Em meio às divergências criadas com a decisão do tribunal, Netanyahu contabilizou vantagens parciais, na terça-feira, 26, com o anúncio do acordo de cessar-fogo na linha de combate israelense, na fronteira norte do país com o sul do Líbano, contra o Hezbollah, o Partido de Deus, organização paramilitar islâmica xiita fundamentalista e partido político libanês apoiados pelo Irã. “Os combates terminarão. Terminarão.
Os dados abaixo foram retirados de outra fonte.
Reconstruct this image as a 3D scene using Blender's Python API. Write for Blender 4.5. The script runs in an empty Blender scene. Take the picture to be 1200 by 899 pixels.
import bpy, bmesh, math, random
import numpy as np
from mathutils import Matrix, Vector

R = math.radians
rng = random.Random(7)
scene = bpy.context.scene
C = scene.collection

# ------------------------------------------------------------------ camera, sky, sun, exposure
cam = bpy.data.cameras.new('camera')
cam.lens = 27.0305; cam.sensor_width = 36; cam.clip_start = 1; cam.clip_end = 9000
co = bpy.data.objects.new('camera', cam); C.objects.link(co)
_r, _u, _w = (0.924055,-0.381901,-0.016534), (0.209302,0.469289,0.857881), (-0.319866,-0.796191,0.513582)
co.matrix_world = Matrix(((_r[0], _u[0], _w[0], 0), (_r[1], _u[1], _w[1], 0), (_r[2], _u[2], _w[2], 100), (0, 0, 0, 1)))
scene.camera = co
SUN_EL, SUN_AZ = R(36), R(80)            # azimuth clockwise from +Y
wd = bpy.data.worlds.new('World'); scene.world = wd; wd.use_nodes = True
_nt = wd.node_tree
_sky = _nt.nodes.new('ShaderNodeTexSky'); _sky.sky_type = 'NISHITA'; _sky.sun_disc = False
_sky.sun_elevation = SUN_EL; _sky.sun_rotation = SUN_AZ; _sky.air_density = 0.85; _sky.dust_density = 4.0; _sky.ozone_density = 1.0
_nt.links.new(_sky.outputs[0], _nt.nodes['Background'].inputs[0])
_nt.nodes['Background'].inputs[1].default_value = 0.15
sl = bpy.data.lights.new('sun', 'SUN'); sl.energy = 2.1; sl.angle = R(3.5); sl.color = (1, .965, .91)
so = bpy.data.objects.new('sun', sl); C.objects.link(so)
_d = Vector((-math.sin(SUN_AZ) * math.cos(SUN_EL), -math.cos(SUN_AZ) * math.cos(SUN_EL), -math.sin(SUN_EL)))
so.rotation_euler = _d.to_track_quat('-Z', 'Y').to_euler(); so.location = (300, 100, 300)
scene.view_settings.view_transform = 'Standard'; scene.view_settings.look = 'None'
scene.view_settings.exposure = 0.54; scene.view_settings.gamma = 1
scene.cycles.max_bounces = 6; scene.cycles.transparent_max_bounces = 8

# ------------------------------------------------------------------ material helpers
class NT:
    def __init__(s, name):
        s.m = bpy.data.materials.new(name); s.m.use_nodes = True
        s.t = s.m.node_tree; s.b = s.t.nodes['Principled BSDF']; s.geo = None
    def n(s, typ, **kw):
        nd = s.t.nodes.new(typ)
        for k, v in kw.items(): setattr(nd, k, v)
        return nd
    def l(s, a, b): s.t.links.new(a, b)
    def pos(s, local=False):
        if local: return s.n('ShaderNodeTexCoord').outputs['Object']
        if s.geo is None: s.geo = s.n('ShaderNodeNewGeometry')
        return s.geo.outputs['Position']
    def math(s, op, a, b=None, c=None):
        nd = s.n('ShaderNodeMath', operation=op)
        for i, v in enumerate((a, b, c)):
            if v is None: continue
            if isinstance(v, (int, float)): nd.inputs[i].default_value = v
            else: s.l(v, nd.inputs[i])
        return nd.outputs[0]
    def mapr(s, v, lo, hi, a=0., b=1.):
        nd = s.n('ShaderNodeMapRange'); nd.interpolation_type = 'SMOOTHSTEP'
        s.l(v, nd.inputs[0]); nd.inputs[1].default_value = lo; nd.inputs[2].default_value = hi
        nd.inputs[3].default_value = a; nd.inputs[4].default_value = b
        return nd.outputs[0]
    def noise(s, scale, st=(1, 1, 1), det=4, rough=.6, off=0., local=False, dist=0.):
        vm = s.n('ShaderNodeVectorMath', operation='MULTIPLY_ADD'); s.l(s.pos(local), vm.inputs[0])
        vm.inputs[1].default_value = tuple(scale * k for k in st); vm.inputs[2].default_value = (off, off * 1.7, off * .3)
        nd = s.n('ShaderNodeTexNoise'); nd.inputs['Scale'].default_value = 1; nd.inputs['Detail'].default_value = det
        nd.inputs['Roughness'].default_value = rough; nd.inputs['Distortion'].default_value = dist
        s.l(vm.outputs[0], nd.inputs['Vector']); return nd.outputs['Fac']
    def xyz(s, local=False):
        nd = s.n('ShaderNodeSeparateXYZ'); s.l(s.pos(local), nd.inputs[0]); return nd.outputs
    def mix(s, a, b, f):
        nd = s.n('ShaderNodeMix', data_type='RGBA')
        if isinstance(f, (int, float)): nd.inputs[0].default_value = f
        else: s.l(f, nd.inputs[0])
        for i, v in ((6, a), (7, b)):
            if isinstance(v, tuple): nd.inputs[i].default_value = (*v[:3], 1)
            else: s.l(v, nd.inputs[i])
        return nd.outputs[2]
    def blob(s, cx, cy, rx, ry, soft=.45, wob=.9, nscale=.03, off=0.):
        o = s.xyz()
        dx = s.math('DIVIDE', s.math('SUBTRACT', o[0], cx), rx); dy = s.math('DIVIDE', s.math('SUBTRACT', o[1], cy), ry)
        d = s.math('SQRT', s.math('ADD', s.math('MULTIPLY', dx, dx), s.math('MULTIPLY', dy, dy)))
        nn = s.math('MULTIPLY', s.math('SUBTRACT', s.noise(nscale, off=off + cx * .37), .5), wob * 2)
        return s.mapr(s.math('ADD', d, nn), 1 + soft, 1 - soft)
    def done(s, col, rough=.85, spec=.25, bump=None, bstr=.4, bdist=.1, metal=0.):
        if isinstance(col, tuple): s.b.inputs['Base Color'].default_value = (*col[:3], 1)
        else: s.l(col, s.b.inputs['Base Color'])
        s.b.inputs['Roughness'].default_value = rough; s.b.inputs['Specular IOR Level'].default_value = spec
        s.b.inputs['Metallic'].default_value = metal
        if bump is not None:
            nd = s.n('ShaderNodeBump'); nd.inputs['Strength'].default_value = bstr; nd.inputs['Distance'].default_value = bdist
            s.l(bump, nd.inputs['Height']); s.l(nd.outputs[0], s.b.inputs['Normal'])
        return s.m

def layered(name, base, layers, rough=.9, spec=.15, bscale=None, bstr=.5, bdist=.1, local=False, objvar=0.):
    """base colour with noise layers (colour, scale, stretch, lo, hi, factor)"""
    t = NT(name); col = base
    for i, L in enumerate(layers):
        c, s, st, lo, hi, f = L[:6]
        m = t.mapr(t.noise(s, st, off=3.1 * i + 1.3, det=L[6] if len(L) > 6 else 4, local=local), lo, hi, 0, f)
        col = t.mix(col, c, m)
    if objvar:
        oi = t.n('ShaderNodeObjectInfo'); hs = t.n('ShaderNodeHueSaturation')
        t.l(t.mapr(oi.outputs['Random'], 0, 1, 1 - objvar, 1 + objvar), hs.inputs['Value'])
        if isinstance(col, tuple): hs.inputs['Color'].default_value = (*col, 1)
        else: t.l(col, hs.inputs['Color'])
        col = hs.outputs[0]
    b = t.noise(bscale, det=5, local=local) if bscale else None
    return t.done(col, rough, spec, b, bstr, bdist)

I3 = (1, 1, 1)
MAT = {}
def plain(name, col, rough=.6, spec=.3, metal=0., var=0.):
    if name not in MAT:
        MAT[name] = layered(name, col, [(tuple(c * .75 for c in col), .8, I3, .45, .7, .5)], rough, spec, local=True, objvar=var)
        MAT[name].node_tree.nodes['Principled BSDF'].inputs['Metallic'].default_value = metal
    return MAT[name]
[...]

Isto foi concebido para ser um fim permanente das hostilidades”, iludiu-se o presidente americano, Joe Biden, mediador do tratado, que entrou em vigor às 23h (de Brasília) do mesmo dia.
A conquista de Netanyahu foi relativa porque ele não conseguiu dois objetivos estratégicos: aniquilar de vez o Hezbollah, apesar do forte abalo no poder de fogo do rival provocado por suas tropas nas últimas semanas, nem ocupar a faixa de fronteira com suas tropas.
Soldados israelenses e combatentes do grupo xiita libanês foram obrigados a recuar para o interior dos países para tropas de segurança neutras assumirem o teatro de combate. Por outro lado, a Netanyahu sobrarão tempo, soldados e armas para continuar a chuva de fogo na Faixa de Gaza, porque, sem ela, os israelenses não encontrarão outros motivos para mantê-lo no poder. Como se ainda fosse razoável atacar aquele território em escombros.